WHAT YOU NEED TO DO => Leaving out every picture, retype the lines below from the top through the one that contains "scene.cycles.sample_clamp_indirect = 6.0".

DATA IN THIS EXERCISE =>
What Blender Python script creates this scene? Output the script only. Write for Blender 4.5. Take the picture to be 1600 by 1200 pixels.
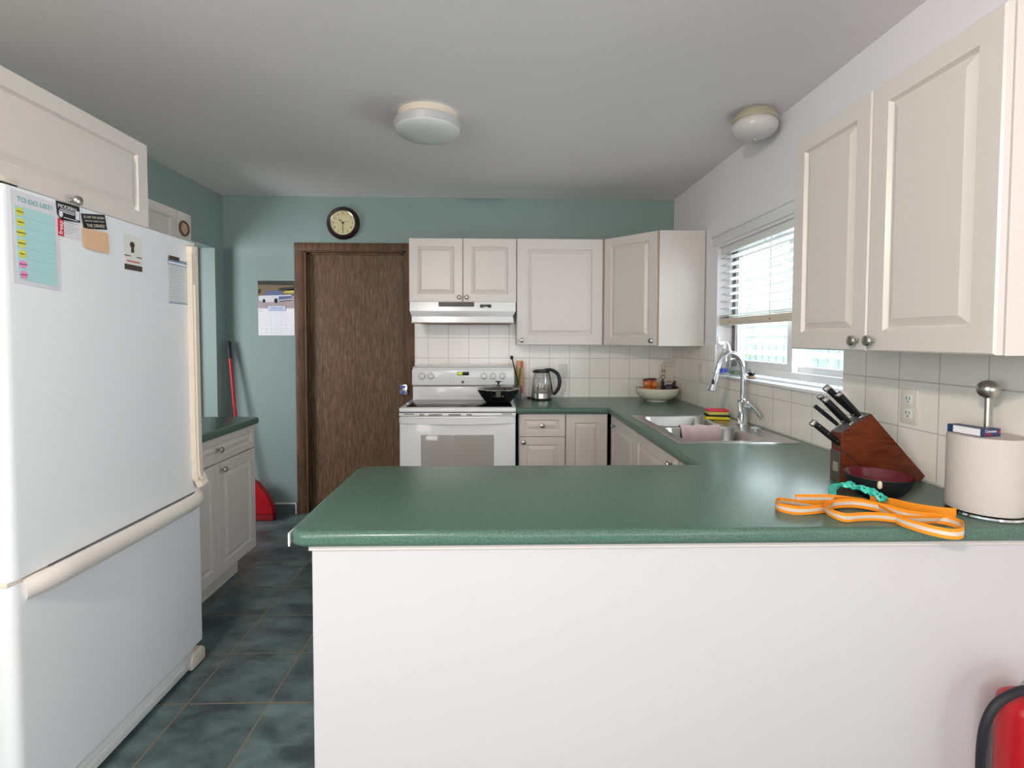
import bpy, bmesh, math, random
from mathutils import Vector, Matrix
random.seed(7)
scene = bpy.context.scene
for o in list(bpy.data.objects):
    bpy.data.objects.remove(o)
COL = scene.collection
PI = math.pi
R = math.radians

# ------------------------------------------------------------------ camera
F_PX = 793.47
cam_data = bpy.data.cameras.new('camera')
cam = bpy.data.objects.new('camera', cam_data)
COL.objects.link(cam)
cam_data.sensor_fit = 'HORIZONTAL'
cam_data.sensor_width = 36.0
cam_data.lens = F_PX / 1600.0 * 36.0
cam_data.shift_y = -(600.0 - 558.76) / 1600.0
cam_data.clip_start = 0.02
PITCH, YAW, ROLL = 0.0363, 0.0268, 0.0024
fw = Vector((math.sin(YAW) * math.cos(PITCH), math.cos(YAW) * math.cos(PITCH), -math.sin(PITCH)))
rt = Vector((math.cos(YAW), -math.sin(YAW), 0))
up = rt.cross(fw)
rr = rt * math.cos(ROLL) + up * math.sin(ROLL)
uu = -rt * math.sin(ROLL) + up * math.cos(ROLL)
cam.matrix_world = Matrix(((rr.x, uu.x, -fw.x, 0), (rr.y, uu.y, -fw.y, 0), (rr.z, uu.z, -fw.z, 1.3679), (0, 0, 0, 1)))
scene.camera = cam

# ------------------------------------------------------------------ view, world, lights
scene.view_settings.view_transform = 'Standard'
scene.view_settings.look = 'None'
scene.view_settings.exposure = 0.32
scene.view_settings.gamma = 1.0
scene.view_settings.use_curve_mapping = False
scene.cycles.use_denoising = True
scene.cycles.max_bounces = 10
scene.cycles.diffuse_bounces = 5
scene.cycles.transparent_max_bounces = 12
scene.cycles.caustics_reflective = False
scene.cycles.caustics_refractive = False
scene.cycles.sample_clamp_indirect = 6.0

world = bpy.data.worlds.new('world')
scene.world = world
world.use_nodes = True
wn = world.node_tree.nodes
wn['Background'].inputs['Color'].default_value = (0.86, 0.93, 1.0, 1)
wn['Background'].inputs['Strength'].default_value = 2.6

def area_light(name, loc, direction, sx, sy, power, color, spread=180, portal=False):
    d = bpy.data.lights.new(name, 'AREA')
    d.shape = 'RECTANGLE'; d.size = sx; d.size_y = sy
    d.energy = power; d.color = color; d.spread = R(spread)
    o = bpy.data.objects.new(name, d); COL.objects.link(o)
    o.location = loc
    o.rotation_euler = Vector(direction).to_track_quat('-Z', 'Y').to_euler()
    if portal:
        d.cycles.is_portal = True
    return o
# daylight entering through the patio door behind the camera
area_light('patio_daylight', (0.25, -4.02, 1.2), (0, 1, -.12), 2.1, 1.7, 7, (1.0, 0.96, 0.95), 150)
# fill light added at an unseen window on the right, for more ambient light
area_light('dining_fill', (1.32, -1.3, 1.42), (-1, .35, -.02), 1.7, 1.2, 14, (0.98, 0.95, 1.0), 175)
# fill light added from the left to brighten the right cabinets and wall
area_light('side_fill', (-2.04, -1.5, 1.45), (1, .15, -.05), 1.7, 1.2, 38, (1.0, 0.96, 0.97), 175)
# daylight from the window of the room beyond the doorway on the left
area_light('hall_daylight', (-3.26, 2.75, 1.45), (1, .45, 0), 1.3, 1.2, 58, (0.95, 0.94, 1.0), 175)
# daylight entering through the kitchen window
area_light('window_daylight', (1.56, 2.57, 1.56), (-1, 0, -0.15), 1.1, 0.7, 14, (0.84, 0.93, 1.0), 175)

# ------------------------------------------------------------------ helpers
def rgb(r, g, b):
    f = lambda c: (c / 255 / 12.92) if c / 255 <= 0.04045 else ((c / 255 + 0.055) / 1.055) ** 2.4
    return (f(r), f(g), f(b), 1)

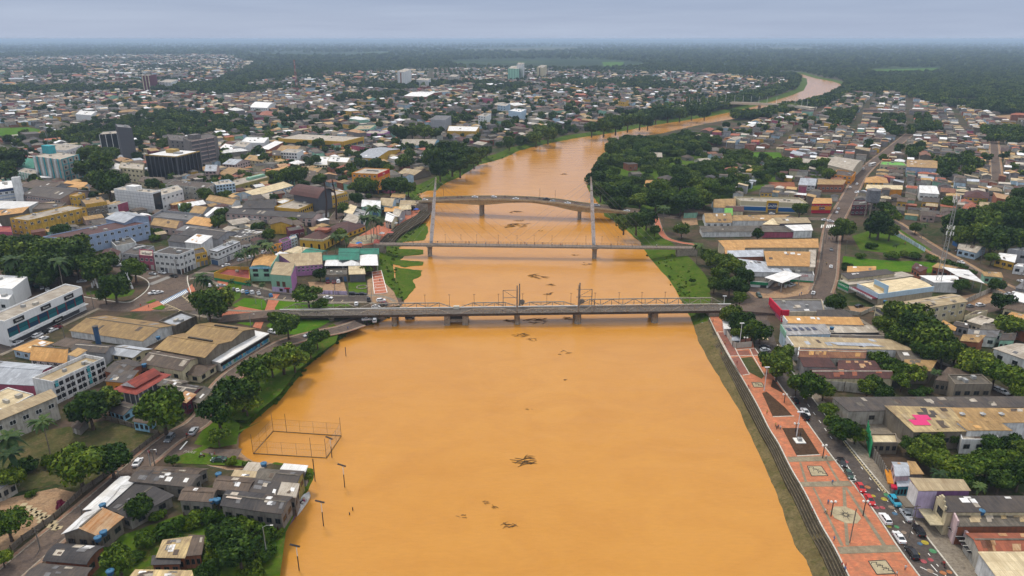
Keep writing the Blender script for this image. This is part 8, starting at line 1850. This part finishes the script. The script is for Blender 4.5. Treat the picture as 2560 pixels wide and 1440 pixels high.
def scatter(name, pts, protos, label):
 pc = bpy.data.collections.new(name + '_kinds')
 for i, me in enumerate(protos):
  pc.objects.link(bpy.data.objects.new(f'{name}_kind_{i}', me))
 me = bpy.data.meshes.new(name); me.from_pydata([(x, y, z) for x, y, z, r in pts], [], [])
 me.attributes.new('size', 'FLOAT', 'POINT').data.foreach_set('value', np.array([p[3] for p in pts], dtype=np.float32))
 o = tag(link(name, me), label, 'woods', None, 'stuff')
 ng = bpy.data.node_groups.new(name, 'GeometryNodeTree')
 ng.interface.new_socket('Geometry', in_out='INPUT', socket_type='NodeSocketGeometry'); ng.interface.new_socket('Geometry', in_out='OUTPUT', socket_type='NodeSocketGeometry')
 N, L = ng.nodes, ng.links
 gi, go, ip, ci, na, rv, ri = (N.new(t) for t in ('NodeGroupInput', 'NodeGroupOutput', 'GeometryNodeInstanceOnPoints', 'GeometryNodeCollectionInfo', 'GeometryNodeInputNamedAttribute', 'FunctionNodeRandomValue', 'FunctionNodeRandomValue'))
 ci.inputs['Collection'].default_value = pc; ci.inputs['Separate Children'].default_value = True; ci.inputs['Reset Children'].default_value = True
 na.data_type = 'FLOAT'; na.inputs['Name'].default_value = 'size'
 rv.data_type = 'FLOAT_VECTOR'; rv.inputs[0].default_value = (0, 0, 0); rv.inputs[1].default_value = (0, 0, 6.283)
 ri.data_type = 'INT'; ri.inputs[4].default_value = 0; ri.inputs[5].default_value = len(protos) - 1
 ip.inputs['Pick Instance'].default_value = True
 L.new(gi.outputs[0], ip.inputs['Points']); L.new(ci.outputs[0], ip.inputs['Instance']); L.new(na.outputs[0], ip.inputs['Scale']); L.new(rv.outputs[0], ip.inputs['Rotation']); L.new(ri.outputs[2], ip.inputs['Instance Index']); L.new(ip.outputs[0], go.inputs[0])
 o.modifiers.new('scatter', 'NODES').node_group = ng
 return o
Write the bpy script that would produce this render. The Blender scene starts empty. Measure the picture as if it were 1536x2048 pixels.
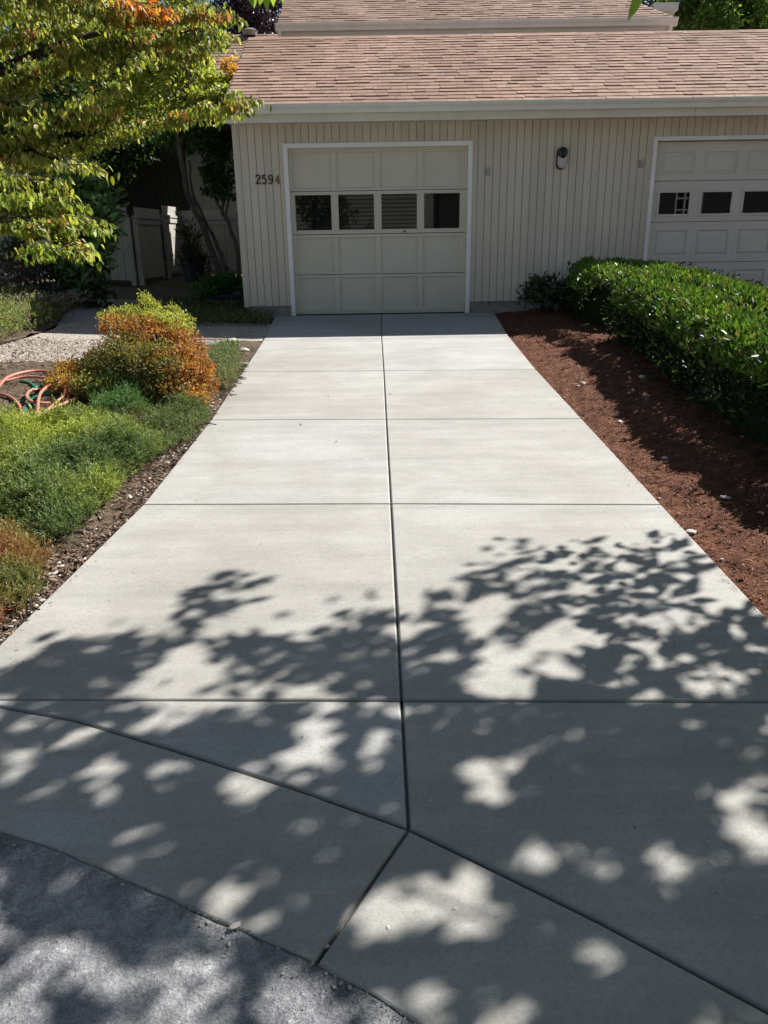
import bpy, bmesh, math, random
import numpy as np
from mathutils import Vector, Matrix, noise as mnoise
random.seed(7); RNG = np.random.default_rng(11)
scene = bpy.context.scene
COL = scene.collection
rad = math.radians

# ------------------------------------------------------------------ camera and picture -> world helpers
PITCH, ROLL, FPX, CAMH = rad(19.5), rad(0.9), 1538.0, 1.55
R0 = Vector((1, 0, 0)); FH = Vector((0, 1, 0)); UP = Vector((0, 0, 1))
Fv = FH*math.cos(PITCH) - UP*math.sin(PITCH)
U0 = FH*math.sin(PITCH) + UP*math.cos(PITCH)
Rv = R0*math.cos(ROLL) - U0*math.sin(ROLL)
Uv = U0*math.cos(ROLL) + R0*math.sin(ROLL)
CAM = Vector((0, 0, CAMH))
def ray(px, py): return Fv + Rv*((px-768)/FPX) - Uv*((py-1024)/FPX)
def at(px, py, Y):
    d = ray(px, py); return CAM + d*(Y/d.y)
def gz(x, y):
    """terrain height: rises 5 % towards the house, a little more on the left"""
    yy = min(max(y, -4), 22)
    return 0.05*yy + 0.04*min(max(0, -1.6-x), 4.0)*min(max((yy-3.0)/5.0, 0), 1)
def gp(px, py, dz=0):
    d = ray(px, py); t = 0; z = 0.3
    for _ in range(40):
        t = (z-CAMH)/d.z if d.z < -1e-4 else 40
        p = CAM + d*t; z = 0.5*z + 0.5*(gz(p.x, p.y)+dz)
    return Vector((p.x, p.y, z))
def proj_np(W):
    W = np.asarray(W, float) - np.array(CAM)
    z = W@np.array(Fv); return 768+FPX*(W@np.array(Rv))/z, 1024-FPX*(W@np.array(Uv))/z, z

SUN = Vector((2.6, 1.40, 2.70)).normalized()

# ------------------------------------------------------------------ materials
def newmat(name):
    m = bpy.data.materials.new(name); m.use_nodes = True
    nt = m.node_tree; nt.nodes.clear()
    out = nt.nodes.new('ShaderNodeOutputMaterial')
    return m, nt, out
class G:
    def __init__(s, name):
        s.m, s.nt, s.out = newmat(name)
        s.tc = s.n('ShaderNodeTexCoord')
    def n(s, t, **k):
        nd = s.nt.nodes.new(t)
        for a, b in k.items(): setattr(nd, a, b)
        return nd
    def l(s, a, b): s.nt.links.new(a, b)
    def mapping(s, scale=(1,1,1), src='Object', rot=(0,0,0)):
        mp = s.n('ShaderNodeMapping'); mp.inputs['Scale'].default_value = scale; mp.inputs['Rotation'].default_value = rot
        s.l(s.tc.outputs[src], mp.inputs['Vector']); return mp.outputs[0]
    def noise(s, scale, detail=4, rough=.55, vec=None, dist=0):
        nd = s.n('ShaderNodeTexNoise'); nd.inputs['Scale'].default_value = scale
        nd.inputs['Detail'].default_value = detail; nd.inputs['Roughness'].default_value = rough; nd.inputs['Distortion'].default_value = dist
        s.l(vec if vec else s.tc.outputs['Object'], nd.inputs['Vector']); return nd.outputs['Fac']
    def vor(s, scale, vec=None, feature='F1'):
        nd = s.n('ShaderNodeTexVoronoi'); nd.feature = feature; nd.inputs['Scale'].default_value = scale
        s.l(vec if vec else s.tc.outputs['Object'], nd.inputs['Vector']); return nd
    def ramp(s, fac, stops):
        nd = s.n('ShaderNodeValToRGB'); cr = nd.color_ramp
        while len(cr.elements) < len(stops): cr.elements.new(0.5)
        for e, (p, c) in zip(cr.elements, stops):
            e.position = p; e.color = (c, c, c, 1) if isinstance(c, (int, float)) else (*c, 1)
        s.l(fac, nd.inputs[0]); return nd.outputs[0]
    def mix(s, a, b, fac, mode='MIX'):
        nd = s.n('ShaderNodeMix', data_type='RGBA', blend_type=mode)
        for v, i in ((fac, 0), (a, 6), (b, 7)):
            if hasattr(v, 'is_output'): s.l(v, nd.inputs[i])
            elif i == 0: nd.inputs[0].default_value = v
            else: nd.inputs[i].default_value = (*v, 1)
        return nd.outputs[2]
    def math(s, op, a, b=0, clamp=False):
        nd = s.n('ShaderNodeMath', operation=op, use_clamp=clamp)
        for i, v in enumerate((a, b)):
            if hasattr(v, 'is_output'): s.l(v, nd.inputs[i])
            else: nd.inputs[i].default_value = v
        return nd.outputs[0]
    def rand(s): return s.n('ShaderNodeNewGeometry').outputs['Random Per Island']
    def attr(s, name='col'):
        return s.n('ShaderNodeAttribute', attribute_name=name).outputs['Color']
    def bump(s, h, strength=.3, dist=.01, normal=None):
        nd = s.n('ShaderNodeBump'); nd.inputs['Strength'].default_value = strength; nd.inputs['Distance'].default_value = dist
        s.l(h, nd.inputs['Height'])
        if normal: s.l(normal, nd.inputs['Normal'])
        return nd.outputs[0]
    def pbr(s, color, rough=.7, metal=0, normal=None, spec=.5, link=True, coat=0):
        p = s.n('ShaderNodeBsdfPrincipled')
        if hasattr(color, 'is_output'): s.l(color, p.inputs['Base Color'])
        else: p.inputs['Base Color'].default_value = (*color, 1)
        if hasattr(rough, 'is_output'): s.l(rough, p.inputs['Roughness'])
        else: p.inputs['Roughness'].default_value = rough
        p.inputs['Metallic'].default_value = metal; p.inputs['Specular IOR Level'].default_value = spec
        p.inputs['Coat Weight'].default_value = coat
        if normal: s.l(normal, p.inputs['Normal'])
        if link: s.l(p.outputs[0], s.out.inputs['Surface'])
        return p.outputs[0]

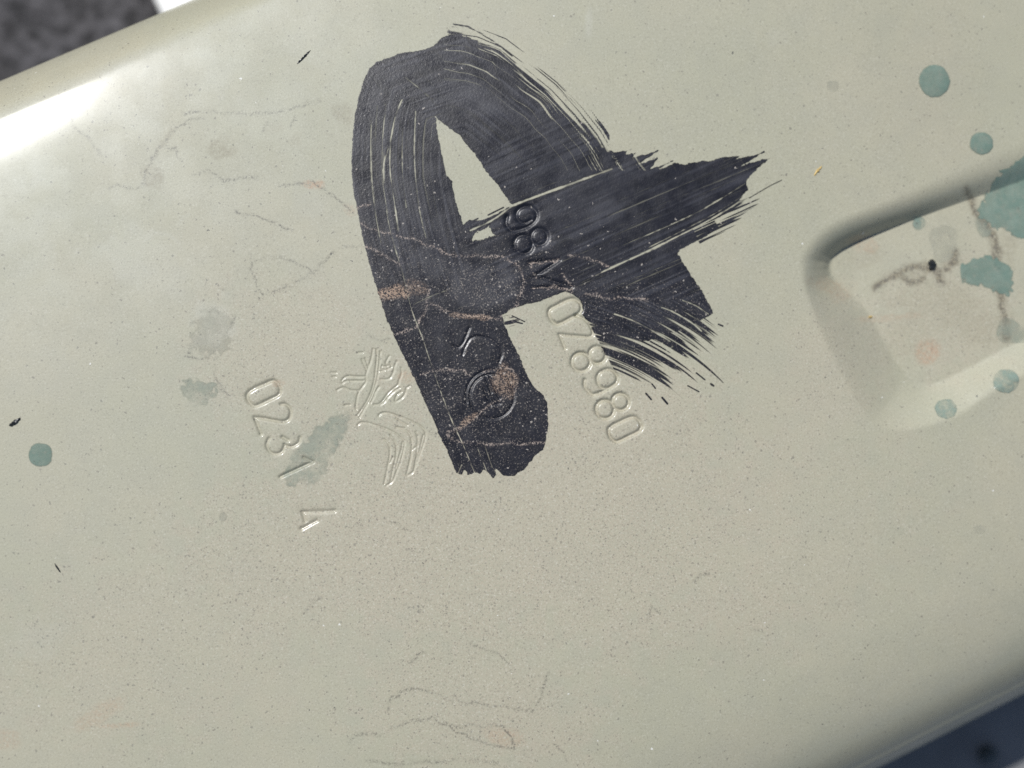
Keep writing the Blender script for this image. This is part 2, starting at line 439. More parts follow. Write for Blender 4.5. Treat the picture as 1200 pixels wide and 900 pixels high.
def plain_material(name, c, rough=.6, vary=.3, scale=.05, metallic=0.0, relief=.02):
    n = NT(name)
    col = n.mix(n.ramp(n.noise(scale, 4, .65), .3, .7), tuple(x * (1 - vary) for x in c), tuple(min(1, x * (1 + vary)) for x in c))
    n.put(n.b.inputs['Base Color'], col)
    n.b.inputs['Roughness'].default_value = rough; n.b.inputs['Metallic'].default_value = metallic
    n.bump(n.noise(scale * 6, 3, .6, 4), relief, .0003)
    return n.m

M_PANEL = panel_material(); M_BLACK = black_paint_material()

# ------------------------------------------------------------------ the pressed sheet
Aax = np.concatenate([np.arange(-1100, -770, 22), axis(-770, 775, -300, 140, .72, 2.6), np.arange(800, 1300, 22)])
Wax = np.concatenate([np.arange(-1150, -660, 14), axis(-660, 765, -206, 128, .72, 2.6), np.arange(780, 1190, 14)])
AA, WW = np.meshgrid(Aax, Wax)
lab = np.full(AA.size, -1)
P, N, U, V = surf(AA.ravel(), WW.ravel(), lab)

def line_field(u, v, pls, width, seed=0):
    f = np.zeros(u.shape)
    for i, pl in enumerate(pls):
        idx = near(u, v, pl, 4 * width + 4)
        if not len(idx): continue
        wob = (vnoise(u[idx] * .12 + i, v[idx] * .12 + seed) - .5) * 5
        wob2 = (vnoise(u[idx] * .12 + 40 + i, v[idx] * .12 + seed) - .5) * 5
        d = poly_dist(u[idx] + wob, v[idx] + wob2, pl)
        f[idx] = np.maximum(f[idx], np.exp(-(d / width) ** 2))
    return f

def blob_field(u, v, blobs):
    f = np.zeros(u.shape)
    for i, (x, y, rx, ry, rot, amp) in enumerate(blobs):
        c, s = math.cos(rot), math.sin(rot)
        dx, dy = u - x, v - y
        r = np.sqrt(((dx * c + dy * s) / rx) ** 2 + ((-dx * s + dy * c) / ry) ** 2) + (vnoise(u * .09 + i * 5, v * .09) - .5) * .7
        f = np.maximum(f, amp * sstep(1.15, .55, r))
    return f

LINES = [[(240, 138), (225, 140), (210, 148), (195, 163), (182, 180), (174, 192), (166, 218)], [(195, 171), (206, 175), (212, 188)],
    [(225, 205), (245, 200), (262, 212), (282, 208), (302, 207)], [(325, 217), (345, 215), (365, 213), (380, 220), (396, 234), (414, 248)],
    [(277, 248), (296, 252), (320, 262), (342, 270)], [(293, 297), (296, 320), (303, 340), (310, 346), (330, 338), (350, 330), (368, 318), (384, 303), (391, 295)],
    [(300, 308), (314, 302), (330, 303), (350, 310), (368, 319)], [(402, 288), (414, 287), (427, 290)], [(125, 222), (140, 216), (160, 222), (170, 215)],
    [(82, 140), (90, 152), (108, 168), (120, 182)], [(215, 135), (240, 130), (300, 133), (345, 128), (375, 118)], [(312, 142), (308, 156)], [(345, 135), (338, 150)],
    [(550, 755), (580, 765), (598, 778)], [(478, 777), (490, 769), (500, 765)], [(480, 807), (505, 810), (520, 818), (560, 825), (590, 828), (625, 832), (635, 815), (638, 800), (644, 790)],
    [(410, 870), (418, 862), (450, 860), (475, 846), (505, 842), (525, 850), (552, 866), (580, 873), (602, 878), (600, 864), (588, 852), (560, 849), (535, 853)],
    [(455, 838), (458, 820), (472, 810), (486, 808)], [(650, 873), (660, 880), (666, 895)], [(460, 610), (470, 619), (480, 622)], [(430, 893), (470, 895), (540, 890), (585, 893)],
    [(775, 720), (764, 710), (756, 730)], [(255, 335), (262, 340)], [(215, 418), (236, 420), (258, 418)], [(275, 370), (273, 382)], [(252, 418), (250, 440), (256, 452), (270, 464)],
    [(220, 418), (222, 410)], [(812, 682), (820, 674), (830, 672)], [(880, 738), (895, 742)], [(376, 700), (366, 708), (360, 715)], [(430, 393), (445, 400), (458, 394)], [(506, 508), (518, 506)]]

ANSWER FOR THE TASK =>
What Blender Python script creates this scene? Output the script only. Write for Blender 4.5. Take the picture to be 1600 by 1200 pixels.
import bpy, bmesh, math, random
from mathutils import Vector, Matrix
random.seed(7)
scene = bpy.context.scene
for o in list(bpy.data.objects):
    bpy.data.objects.remove(o)
COL = scene.collection
PI = math.pi
R = math.radians

# ------------------------------------------------------------------ camera
F_PX = 793.47
cam_data = bpy.data.cameras.new('camera')
cam = bpy.data.objects.new('camera', cam_data)
COL.objects.link(cam)
cam_data.sensor_fit = 'HORIZONTAL'
cam_data.sensor_width = 36.0
cam_data.lens = F_PX / 1600.0 * 36.0
cam_data.shift_y = -(600.0 - 558.76) / 1600.0
cam_data.clip_start = 0.02
PITCH, YAW, ROLL = 0.0363, 0.0268, 0.0024
fw = Vector((math.sin(YAW) * math.cos(PITCH), math.cos(YAW) * math.cos(PITCH), -math.sin(PITCH)))
rt = Vector((math.cos(YAW), -math.sin(YAW), 0))
up = rt.cross(fw)
rr = rt * math.cos(ROLL) + up * math.sin(ROLL)
uu = -rt * math.sin(ROLL) + up * math.cos(ROLL)
cam.matrix_world = Matrix(((rr.x, uu.x, -fw.x, 0), (rr.y, uu.y, -fw.y, 0), (rr.z, uu.z, -fw.z, 1.3679), (0, 0, 0, 1)))
scene.camera = cam

# ------------------------------------------------------------------ view, world, lights
scene.view_settings.view_transform = 'Standard'
scene.view_settings.look = 'None'
scene.view_settings.exposure = 0.32
scene.view_settings.gamma = 1.0
scene.view_settings.use_curve_mapping = False
scene.cycles.use_denoising = True
scene.cycles.max_bounces = 10
scene.cycles.diffuse_bounces = 5
scene.cycles.transparent_max_bounces = 12
scene.cycles.caustics_reflective = False
scene.cycles.caustics_refractive = False
scene.cycles.sample_clamp_indirect = 6.0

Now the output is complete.